Plant "rank-growing" indeterminate varieties three to each crib in a row of 4' high circles of fence wire lined up 2' apart at the top of the garden. Plant their roots inside the circle. They too get a monthly feeding of superphosphate all around the wire. Place living compost of mowed grass, pulled weeds, garden trimmings and trash inside each circle and tie the plants to the wire. Let side stems grow semiwild. By summer's end, the wire will be buried in a jungle of tomato vine. Expose ripe fruit to the sun by pruning away covering foliage, and har vest till frost. Well before then, nip growing tips off and make sure the still-green fruit gets as much sunlight as possible.

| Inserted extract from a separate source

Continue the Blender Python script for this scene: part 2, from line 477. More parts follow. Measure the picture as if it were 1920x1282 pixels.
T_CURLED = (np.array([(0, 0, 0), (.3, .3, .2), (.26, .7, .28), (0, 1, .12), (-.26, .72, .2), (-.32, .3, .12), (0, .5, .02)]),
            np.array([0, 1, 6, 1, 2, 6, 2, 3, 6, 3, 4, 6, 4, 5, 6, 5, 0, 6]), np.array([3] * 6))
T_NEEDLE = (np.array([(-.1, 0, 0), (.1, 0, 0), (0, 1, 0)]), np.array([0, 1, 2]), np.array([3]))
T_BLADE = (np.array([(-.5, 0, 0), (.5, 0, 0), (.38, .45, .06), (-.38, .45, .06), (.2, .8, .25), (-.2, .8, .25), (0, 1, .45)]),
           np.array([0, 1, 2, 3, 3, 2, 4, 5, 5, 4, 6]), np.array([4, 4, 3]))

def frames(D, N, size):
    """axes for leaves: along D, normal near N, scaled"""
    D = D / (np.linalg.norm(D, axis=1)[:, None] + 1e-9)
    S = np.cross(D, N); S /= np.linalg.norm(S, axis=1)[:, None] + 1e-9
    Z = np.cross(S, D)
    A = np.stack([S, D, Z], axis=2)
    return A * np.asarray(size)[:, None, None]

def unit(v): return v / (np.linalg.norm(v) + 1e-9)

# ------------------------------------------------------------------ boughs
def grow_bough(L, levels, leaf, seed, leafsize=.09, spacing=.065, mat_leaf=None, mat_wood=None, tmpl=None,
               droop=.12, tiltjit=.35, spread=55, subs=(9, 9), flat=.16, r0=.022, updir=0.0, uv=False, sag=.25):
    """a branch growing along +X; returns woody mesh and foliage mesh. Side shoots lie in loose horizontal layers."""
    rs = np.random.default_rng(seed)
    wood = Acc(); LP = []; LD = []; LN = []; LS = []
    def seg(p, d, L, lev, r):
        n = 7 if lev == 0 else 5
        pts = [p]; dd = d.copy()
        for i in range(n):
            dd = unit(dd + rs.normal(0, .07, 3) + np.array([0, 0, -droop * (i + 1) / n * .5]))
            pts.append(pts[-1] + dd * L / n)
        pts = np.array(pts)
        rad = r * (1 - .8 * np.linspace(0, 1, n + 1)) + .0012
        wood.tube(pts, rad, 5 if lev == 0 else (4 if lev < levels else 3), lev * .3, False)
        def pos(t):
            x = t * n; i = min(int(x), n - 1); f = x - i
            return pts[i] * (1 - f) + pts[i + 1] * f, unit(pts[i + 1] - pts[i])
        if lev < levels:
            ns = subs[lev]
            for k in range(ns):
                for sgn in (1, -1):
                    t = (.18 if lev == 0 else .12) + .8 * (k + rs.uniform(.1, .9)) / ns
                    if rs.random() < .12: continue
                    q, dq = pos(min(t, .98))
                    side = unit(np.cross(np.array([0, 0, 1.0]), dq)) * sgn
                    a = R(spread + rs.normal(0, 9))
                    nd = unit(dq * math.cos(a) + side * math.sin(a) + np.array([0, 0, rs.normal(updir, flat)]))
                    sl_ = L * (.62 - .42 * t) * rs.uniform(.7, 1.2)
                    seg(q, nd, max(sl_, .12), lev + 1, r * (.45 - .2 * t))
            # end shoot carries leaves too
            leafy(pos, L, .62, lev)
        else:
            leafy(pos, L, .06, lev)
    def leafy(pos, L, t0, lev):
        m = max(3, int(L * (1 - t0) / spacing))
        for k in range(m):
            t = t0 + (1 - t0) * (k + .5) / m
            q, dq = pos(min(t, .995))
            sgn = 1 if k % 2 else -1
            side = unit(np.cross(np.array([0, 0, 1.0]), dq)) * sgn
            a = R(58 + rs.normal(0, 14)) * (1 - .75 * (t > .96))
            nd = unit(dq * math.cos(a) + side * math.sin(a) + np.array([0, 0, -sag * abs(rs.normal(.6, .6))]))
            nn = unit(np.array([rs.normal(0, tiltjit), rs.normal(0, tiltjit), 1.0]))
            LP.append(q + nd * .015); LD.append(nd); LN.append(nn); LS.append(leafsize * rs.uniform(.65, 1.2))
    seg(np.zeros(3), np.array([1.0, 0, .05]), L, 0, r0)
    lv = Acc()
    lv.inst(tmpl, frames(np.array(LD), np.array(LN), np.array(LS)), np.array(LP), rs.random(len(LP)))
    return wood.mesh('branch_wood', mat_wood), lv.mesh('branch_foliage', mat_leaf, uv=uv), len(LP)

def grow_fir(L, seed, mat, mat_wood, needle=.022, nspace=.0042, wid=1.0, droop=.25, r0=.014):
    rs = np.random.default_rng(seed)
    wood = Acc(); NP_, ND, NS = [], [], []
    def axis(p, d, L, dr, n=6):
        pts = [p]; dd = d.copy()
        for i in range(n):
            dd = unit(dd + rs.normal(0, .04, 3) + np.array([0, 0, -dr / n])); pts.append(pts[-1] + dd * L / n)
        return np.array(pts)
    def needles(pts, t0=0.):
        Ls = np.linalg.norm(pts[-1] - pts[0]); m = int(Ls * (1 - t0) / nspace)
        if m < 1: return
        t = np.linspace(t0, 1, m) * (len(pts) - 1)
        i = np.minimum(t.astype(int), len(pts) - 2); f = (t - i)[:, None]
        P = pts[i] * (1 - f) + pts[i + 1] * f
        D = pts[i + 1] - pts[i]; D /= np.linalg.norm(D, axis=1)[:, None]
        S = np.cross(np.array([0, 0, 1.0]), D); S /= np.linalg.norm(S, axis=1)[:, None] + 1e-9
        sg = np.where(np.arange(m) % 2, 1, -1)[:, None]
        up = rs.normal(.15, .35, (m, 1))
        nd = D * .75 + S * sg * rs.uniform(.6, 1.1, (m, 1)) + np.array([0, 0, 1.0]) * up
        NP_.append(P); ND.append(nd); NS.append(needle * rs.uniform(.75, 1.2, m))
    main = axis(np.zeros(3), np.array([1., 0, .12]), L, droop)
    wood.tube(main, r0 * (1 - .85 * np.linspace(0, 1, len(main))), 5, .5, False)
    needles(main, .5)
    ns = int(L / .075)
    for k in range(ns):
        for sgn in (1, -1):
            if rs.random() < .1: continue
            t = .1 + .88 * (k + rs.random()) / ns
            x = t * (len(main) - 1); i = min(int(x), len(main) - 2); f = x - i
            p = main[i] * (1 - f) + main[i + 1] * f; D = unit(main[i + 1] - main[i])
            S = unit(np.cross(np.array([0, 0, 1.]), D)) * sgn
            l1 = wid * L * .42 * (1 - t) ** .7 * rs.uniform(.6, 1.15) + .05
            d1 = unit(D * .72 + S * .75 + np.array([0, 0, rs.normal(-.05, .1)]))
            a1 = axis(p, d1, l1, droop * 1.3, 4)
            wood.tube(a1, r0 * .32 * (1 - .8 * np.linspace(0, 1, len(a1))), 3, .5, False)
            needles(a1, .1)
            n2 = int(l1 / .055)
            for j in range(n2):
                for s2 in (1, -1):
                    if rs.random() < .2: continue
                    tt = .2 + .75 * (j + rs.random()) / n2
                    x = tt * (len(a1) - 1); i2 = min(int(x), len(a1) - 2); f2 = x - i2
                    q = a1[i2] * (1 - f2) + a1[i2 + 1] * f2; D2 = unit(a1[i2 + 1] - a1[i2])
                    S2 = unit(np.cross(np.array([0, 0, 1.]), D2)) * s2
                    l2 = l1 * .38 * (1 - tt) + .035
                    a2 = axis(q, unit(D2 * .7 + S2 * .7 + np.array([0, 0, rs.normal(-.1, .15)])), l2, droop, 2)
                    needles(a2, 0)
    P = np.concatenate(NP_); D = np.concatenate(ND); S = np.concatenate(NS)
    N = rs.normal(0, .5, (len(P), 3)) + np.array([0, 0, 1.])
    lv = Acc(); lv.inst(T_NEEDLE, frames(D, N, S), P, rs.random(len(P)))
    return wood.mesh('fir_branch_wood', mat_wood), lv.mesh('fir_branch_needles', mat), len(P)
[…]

These tomato hedges will be the source of your green tomatoes (use only the blemish-free). Wrap them in newspaper and let ripen on the cold back porch. When they show a touch of pink, transfer them to a sunny windowsill. We often have still-ripened tomatoes in the green salads served on Thanksgiving Day. Those green tomatoes that threaten to rot can be tossed into the fridge or the next batch of green tomato relish - sweet or sour depending on the cook's mood that day.
The Hydroponic Option
No food plant responds more satisfactorily to hydroponic culture (inside, under high-powered lights, fed specially concocted nutrient solutions) than tomatoes. The Whippersnapper variety, from Johnny's Selected Seeds, turns out up to 100 succulent. 1"-oblong fruit per plant in only 52 days; Johnny's Sun Gold produces clumps of cherry tomatoes in 57 day. Modern greenhouse hybrids from Europe or Israel such as cool-climate Cobra, high temperature-tolerant Abigail or clump-bearing, long-keeper Camelia, all from Stokes Seeds, produce 7- to 8-ounce fruit, although seed is gene-spliced and expensive (up to 5 cents per seed).